I’ve never read anything quite like the late Venezuelan writer Miyó Vestrini’s poems: they obsessively sing about death. They aren’t simply obsessed with individual mortality, but with the potential for radical nothingness at the heart of the social: anyone has the agency to remove themselves from the world of the living, leaving an absence that can’t be filled or reconciled. This selection of works from 1960 through 1990, Some Poems of Miyó Vestrini – edited by Faride Mereb and Elisa Maggi, and translated by Anne Boyer and Cassandra Gillig – is the first volume of Vestrini’s poetry to appear in English.
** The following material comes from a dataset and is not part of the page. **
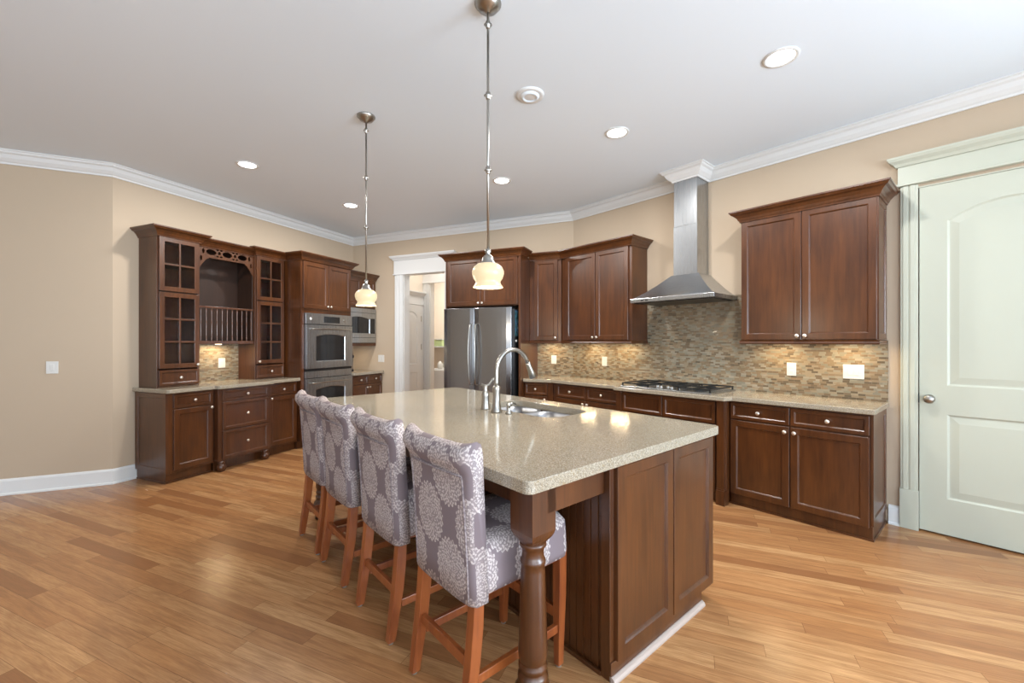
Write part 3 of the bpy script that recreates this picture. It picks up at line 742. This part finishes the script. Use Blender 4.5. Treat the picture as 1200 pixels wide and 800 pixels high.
# ---- tall oven cabinet
t = T('oven_cabinet', 'tall brown cabinet housing the steel double oven, two doors above', 'cabinet', FB, 2.12, .3, 0)
oz0, oz1 = .34, 1.785
mb = MB().box(1.672, 2.548, .002, .58, oz1, Z1+.012).box(1.672, 2.548, .002, .58, .1, oz0).box(1.672, 1.70, .002, .58, oz0, oz1).box(2.52, 2.548, .002, .58, oz0, oz1).box(1.70, 2.52, .002, .03, oz0, oz1)
t.add('body', mb, CAB); t.add('kick_board', MB().box(1.672, 2.548, .002, .52, 0, .1), CAB)
m_ = MB().plate(rect(1.672, 2.548, .10, Z1+.012), [rect(1.722, 2.545, oz0, 1.772)], .58, .59); t.add('face_frame', m_, CAB, bevel=0)
front(t, 'door', 1.70, 2.112, 1.83, Z1-.01, .61, (2.088, 1.87)); front(t, 'door', 2.120, 2.53, 1.83, Z1-.01, .61, (2.144, 1.87))
front(t, 'drawer', 1.70, 2.53, .12, .33, .61, (2.12, .23), .04)
cab_crown(t, 1.672, 2.548, .35, .61, Z1+.015, nr=.57)
# double oven
t = T('double_wall_oven', 'stainless steel double wall oven built into the tall brown cabinet', 'oven', FB, 2.13, .5, oz0)
t.add('case', MB().box(1.73, 2.51, .06, .60, oz0+.004, 1.765), BLACK)
t.add('control_panel', MB().box(1.725, 2.542, .592, .622, 1.625, 1.768), STEELH, bevel=.004)
t.add('display', MB().box(2.02, 2.30, .622, .626, 1.65, 1.735), DARKG, bevel=0)
t.add('emblem', MB().lathe((1.80, .622, 1.695), [(.018, 0), (.018, .003), (.001, .0035)], 'n', 16), WPLAS, bevel=0)
t.add('control_button', MB().lathe((2.39, .622, 1.69), [(.02, 0), (.018, .01), (.001, .011)], 'n', 16), NICK, bevel=0)
t.add('trim_strip', MB().box(1.725, 2.542, .592, .615, 1.0, 1.03), BLACK); 
t.add('vent_panel', MB().box(1.725, 2.542, .592, .618, .91, .998), STEELH)
for (z0, z1) in ((1.035, 1.615), (oz0+.01, .90)):
    A = lambda i: arch(1.88, 2.40, z0+.09, z1-.115, .03, i)
    mb = MB().plate(rect(1.725, 2.542, z0, z1), [A(0)], .594, .63)
    mb.rings2([(A(0), .63), (A(.008), .624), (A(.01), .62)], fill=False)
    d = t.add('oven_door', mb, STEELH, bevel=.002)
    t.add('window', MB().plate(A(.006), [], .612, .621), DARKG, d, bevel=0)
    t.add('handle', MB().tube([(1.79, .63, z1-.055), (1.79, .665, z1-.055), (1.81, .675, z1-.055), (2.13, .69, z1-.05), (2.45, .675, z1-.055), (2.47, .665, z1-.055), (2.47, .63, z1-.055)], .011, 8), NICK, d, bevel=0, smooth=True)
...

She wrote in fragmentary, imagistic lines, mixing quotidian scenes with their negations: ‘I think about Venice, / because of the blinds that go up and down / a sound like no other. / More than the nauseating rain, I am shaken by things I remember, / shit things.’

Vestrini’s writing has a clarity and directness that cuts through metaphysical obscurity: death is not mystified or transcendent. Rather, the poems embrace death as an aspect of daily life: both a mundane fact that follows one into every situation (sometimes terribly, sometimes comically), and a secret weapon that one can only use once. For Vestrini, death does not only lord power over the individual, it can also be an exercise of power against a corrupt and patriarchal social order, as in ‘Brave Citizen’, which opens: ‘Give me, lord, / an angry death. / A death as offensive / as those I’ve offended.’